The vast fanning out of the fates of these words will take place almost entirely in the lifeless world of pure information. Real human eyes will read these words in only a tiny minority of the cases.

And yet it is you, the person, the rarity among my readers, I hope to reach.

The words in this book are written for people, not computers.

I want to say: You have to be somebody before you can share yourself.


THUS FAR, I have presented two ways in which the current dominant ideology of the digital world, cybernetic totalism, has been a failure.

The first example might be called a spiritual failure. The ideology has encouraged narrow philosophies that deny the mystery of the existence of experience. A practical problem that can trickle down from this mistake is that we become vulnerable to redirecting the leap of faith we call “hope” away from people and toward gadgets.

The second failure is behavioral. It naturally happens that the designs that celebrate the noosphere and other ideals of cybernetic totalism tend to undervalue humans. Examples are the ubiquitous invocations of anonymity and crowd identity. It shouldn’t be much of a surprise that these designs tend to reinforce indifferent or poor treatment of humans. In this section, a third failure is presented, this time in the sphere of economics.

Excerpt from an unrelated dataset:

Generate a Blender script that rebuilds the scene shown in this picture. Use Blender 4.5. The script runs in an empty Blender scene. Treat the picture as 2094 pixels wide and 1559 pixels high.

For millions of people, the internet means endless free copies of music, videos, and other forms of detached human expression. For a few brilliant and lucky people, the internet has meant an ability to spin financial schemes that were too complex to exist in the past, creating dangerous, temporary illusions of risk-free ways to create money out of thin air.

I will argue that there are similarities and hidden links between these two trends. In each case, there are obvious short-term benefits for some people, but ultimately a disaster for everyone in the long term.

I’ll discuss “free culture” first. The disaster related to free culture is still in its early stages. Low-bandwidth forms of human expression, like music and newspaper-style reporting, are already being demoted into a sorry state. High-bandwidth expressions, like movies, are on their way to meeting the same fate.